* START *

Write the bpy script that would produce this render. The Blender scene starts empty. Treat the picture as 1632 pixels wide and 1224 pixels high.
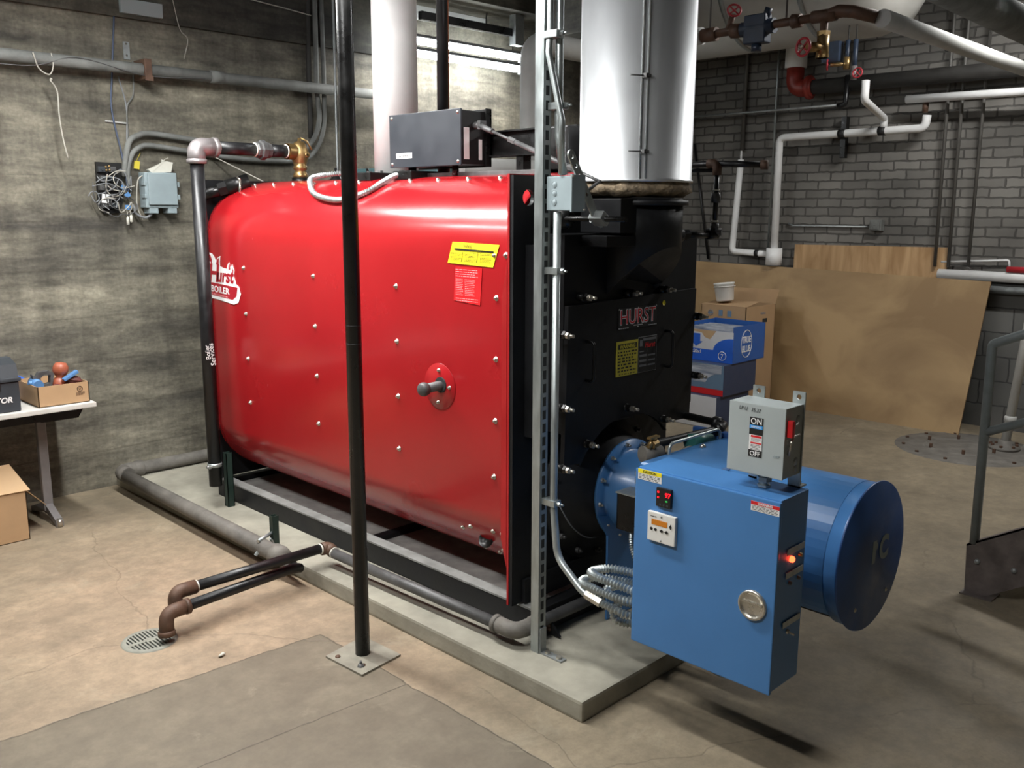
import bpy, bmesh, math, random
from mathutils import Vector, Matrix
random.seed(7)
D = bpy.data
COL = bpy.context.scene.collection
V = Vector
pi = math.pi

# ------------------------------------------------------------------ materials
def lin(h):
    if isinstance(h, str):
        h = h.lstrip('#'); c = [int(h[i:i+2], 16)/255 for i in (0, 2, 4)]
        return [(x/12.92 if x <= .04045 else ((x+.055)/1.055)**2.4) for x in c] + [1]
    return list(h)[:3] + [1]
def nodemat(name):
    m = D.materials.new(name); m.use_nodes = True
    nt = m.node_tree; b = nt.nodes['Principled BSDF']
    return m, nt, b
def N(nt, t, **k):
    n = nt.nodes.new(t)
    for a, v in k.items():
        if a.startswith('i_'): n.inputs[a[2:].replace('_', ' ')].default_value = v
        else: setattr(n, a, v)
    return n
def pm(name, col, rough=.5, metal=0., var=.15, scale=8, bump=.0, coat=0., stretch=(1, 1, 1), bscale=None, spec=.5, rv=.1):
    m, nt, b = nodemat(name); L = nt.links.new
    tc = N(nt, 'ShaderNodeTexCoord'); mp = N(nt, 'ShaderNodeMapping'); mp.inputs['Scale'].default_value = stretch
    L(tc.outputs['Object'], mp.inputs[0])
    ns = N(nt, 'ShaderNodeTexNoise'); ns.inputs['Scale'].default_value = scale; ns.inputs['Detail'].default_value = 6; ns.inputs['Roughness'].default_value = .6
    L(mp.outputs[0], ns.inputs['Vector'])
    c = lin(col)
    mx = N(nt, 'ShaderNodeMix', data_type='RGBA')
    mx.inputs[6].default_value = [x*(1-var) for x in c[:3]]+[1]; mx.inputs[7].default_value = [min(1, x*(1+var)) for x in c[:3]]+[1]
    mr = N(nt, 'ShaderNodeMapRange'); mr.inputs[1].default_value = .3; mr.inputs[2].default_value = .7
    L(ns.outputs[0], mr.inputs[0]); L(mr.outputs[0], mx.inputs[0]); L(mx.outputs[2], b.inputs['Base Color'])
    m2 = N(nt, 'ShaderNodeMapRange'); m2.inputs[3].default_value = max(0, rough-rv); m2.inputs[4].default_value = min(1, rough+rv)
    L(mr.outputs[0], m2.inputs[0]); L(m2.outputs[0], b.inputs['Roughness'])
    b.inputs['Metallic'].default_value = metal; b.inputs['Coat Weight'].default_value = coat; b.inputs['Coat Roughness'].default_value = .12
    b.inputs['Specular IOR Level'].default_value = spec
    if bump:
        n2 = N(nt, 'ShaderNodeTexNoise'); n2.inputs['Scale'].default_value = bscale or scale*4; n2.inputs['Detail'].default_value = 5
        L(mp.outputs[0], n2.inputs['Vector'])
        bp = N(nt, 'ShaderNodeBump'); bp.inputs['Strength'].default_value = bump; bp.inputs['Distance'].default_value = .01
        L(n2.outputs[0], bp.inputs['Height']); L(bp.outputs[0], b.inputs['Normal'])
    return m
def emis(name, col, st):
    m, nt, b = nodemat(name); b.inputs['Base Color'].default_value = lin(col)
    b.inputs['Emission Color'].default_value = lin(col); b.inputs['Emission Strength'].default_value = st
    return m

M = {}
M['red'] = pm('red_paint', (.36, .010, .014), .25, 0, .05, 3, coat=.25, rv=.03)
M['reddark'] = pm('red_edge', (.36, .012, .014), .4, 0, .1, 6)
M['black'] = pm('black_paint', (.0085, .009, .0105), .5, 0, .35, 5, bump=.05, bscale=60, rv=.12, spec=.35)
M['blackgloss'] = pm('black_enamel', (.007, .007, .007), .33, 0, .5, 14, bump=.06, bscale=60, spec=.4)
M['blackpipe'] = pm('black_steel_pipe', (.010, .010, .011), .38, .1, .4, 12, bump=.05)
M['rubber'] = pm('dark_rubber', (.012, .012, .012), .6)
M['blue'] = pm('blue_paint', (.058, .19, .44), .36, 0, .05, 4, coat=.1, rv=.05)
M['bluedark'] = pm('darker_blue', (.02, .07, .22), .4)  # darker than the burner blue, for end disc and side panel
M['galv'] = pm('galvanised_steel', (.42, .46, .46), .38, .75, .18, 30, stretch=(1, 1, .25))
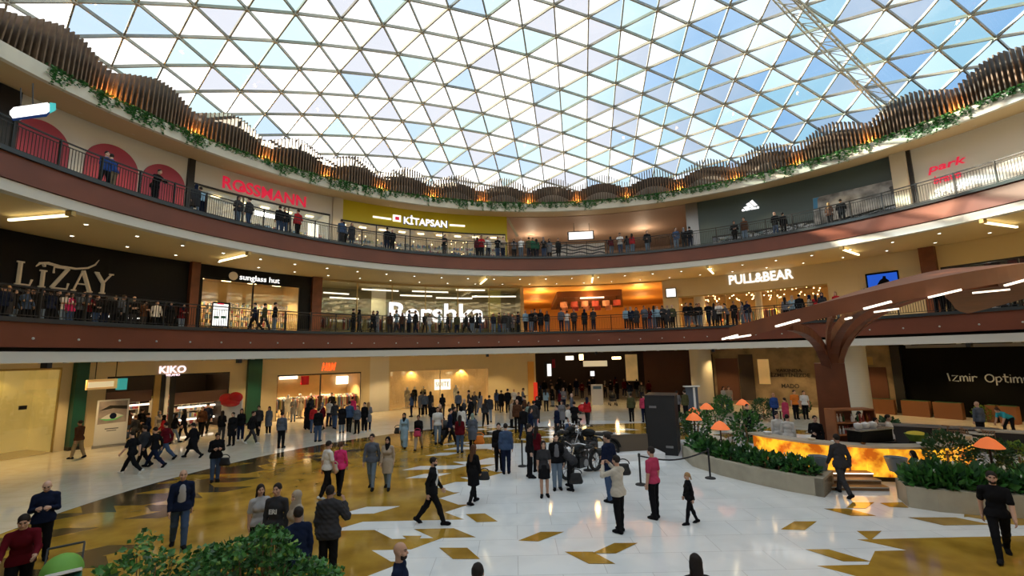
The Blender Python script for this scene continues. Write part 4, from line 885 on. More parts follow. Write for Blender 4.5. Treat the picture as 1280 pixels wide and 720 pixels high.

* END *

Leave out the pictures and restate everything else word for word.

Write the bpy script that would produce this render. The Blender scene starts empty. Treat the picture as 1632 pixels wide and 1224 pixels high.
import bpy, bmesh, math, random
from mathutils import Vector, Matrix
random.seed(7)
D = bpy.data
COL = bpy.context.scene.collection
V = Vector
pi = math.pi

# ------------------------------------------------------------------ materials
def lin(h):
    if isinstance(h, str):
        h = h.lstrip('#'); c = [int(h[i:i+2], 16)/255 for i in (0, 2, 4)]
        return [(x/12.92 if x <= .04045 else ((x+.055)/1.055)**2.4) for x in c] + [1]
    return list(h)[:3] + [1]
def nodemat(name):
    m = D.materials.new(name); m.use_nodes = True
    nt = m.node_tree; b = nt.nodes['Principled BSDF']
    return m, nt, b
def N(nt, t, **k):
    n = nt.nodes.new(t)
    for a, v in k.items():
        if a.startswith('i_'): n.inputs[a[2:].replace('_', ' ')].default_value = v
        else: setattr(n, a, v)
    return n
def pm(name, col, rough=.5, metal=0., var=.15, scale=8, bump=.0, coat=0., stretch=(1, 1, 1), bscale=None, spec=.5, rv=.1):
    m, nt, b = nodemat(name); L = nt.links.new
    tc = N(nt, 'ShaderNodeTexCoord'); mp = N(nt, 'ShaderNodeMapping'); mp.inputs['Scale'].default_value = stretch
    L(tc.outputs['Object'], mp.inputs[0])
    ns = N(nt, 'ShaderNodeTexNoise'); ns.inputs['Scale'].default_value = scale; ns.inputs['Detail'].default_value = 6; ns.inputs['Roughness'].default_value = .6
    L(mp.outputs[0], ns.inputs['Vector'])
    c = lin(col)
    mx = N(nt, 'ShaderNodeMix', data_type='RGBA')
    mx.inputs[6].default_value = [x*(1-var) for x in c[:3]]+[1]; mx.inputs[7].default_value = [min(1, x*(1+var)) for x in c[:3]]+[1]
    mr = N(nt, 'ShaderNodeMapRange'); mr.inputs[1].default_value = .3; mr.inputs[2].default_value = .7
    L(ns.outputs[0], mr.inputs[0]); L(mr.outputs[0], mx.inputs[0]); L(mx.outputs[2], b.inputs['Base Color'])
    m2 = N(nt, 'ShaderNodeMapRange'); m2.inputs[3].default_value = max(0, rough-rv); m2.inputs[4].default_value = min(1, rough+rv)
    L(mr.outputs[0], m2.inputs[0]); L(m2.outputs[0], b.inputs['Roughness'])
    b.inputs['Metallic'].default_value = metal; b.inputs['Coat Weight'].default_value = coat; b.inputs['Coat Roughness'].default_value = .12
    b.inputs['Specular IOR Level'].default_value = spec
    if bump:
        n2 = N(nt, 'ShaderNodeTexNoise'); n2.inputs['Scale'].default_value = bscale or scale*4; n2.inputs['Detail'].default_value = 5
        L(mp.outputs[0], n2.inputs['Vector'])
        bp = N(nt, 'ShaderNodeBump'); bp.inputs['Strength'].default_value = bump; bp.inputs['Distance'].default_value = .01
        L(n2.outputs[0], bp.inputs['Height']); L(bp.outputs[0], b.inputs['Normal'])
    return m
def emis(name, col, st):
    m, nt, b = nodemat(name); b.inputs['Base Color'].default_value = lin(col)
    b.inputs['Emission Color'].default_value = lin(col); b.inputs['Emission Strength'].default_value = st
    return m

M = {}
M['red'] = pm('red_paint', (.36, .010, .014), .25, 0, .05, 3, coat=.25, rv=.03)
M['reddark'] = pm('red_edge', (.36, .012, .014), .4, 0, .1, 6)
M['black'] = pm('black_paint', (.0085, .009, .0105), .5, 0, .35, 5, bump=.05, bscale=60, rv=.12, spec=.35)
M['blackgloss'] = pm('black_enamel', (.007, .007, .007), .33, 0, .5, 14, bump=.06, bscale=60, spec=.4)
M['blackpipe'] = pm('black_steel_pipe', (.010, .010, .011), .38, .1, .4, 12, bump=.05)
M['rubber'] = pm('dark_rubber', (.012, .012, .012), .6)
M['blue'] = pm('blue_paint', (.058, .19, .44), .36, 0, .05, 4, coat=.1, rv=.05)
M['bluedark'] = pm('darker_blue', (.02, .07, .22), .4)  # darker than the burner blue, for end disc and side panel
M['galv'] = pm('galvanised_steel', (.42, .46, .46), .38, .75, .18, 30, stretch=(1, 1, .25))
The Blender Python script for this scene continues. Write part 4, from line 885 on. More parts follow. Write for Blender 4.5. Treat the picture as 1280 pixels wide and 720 pixels high.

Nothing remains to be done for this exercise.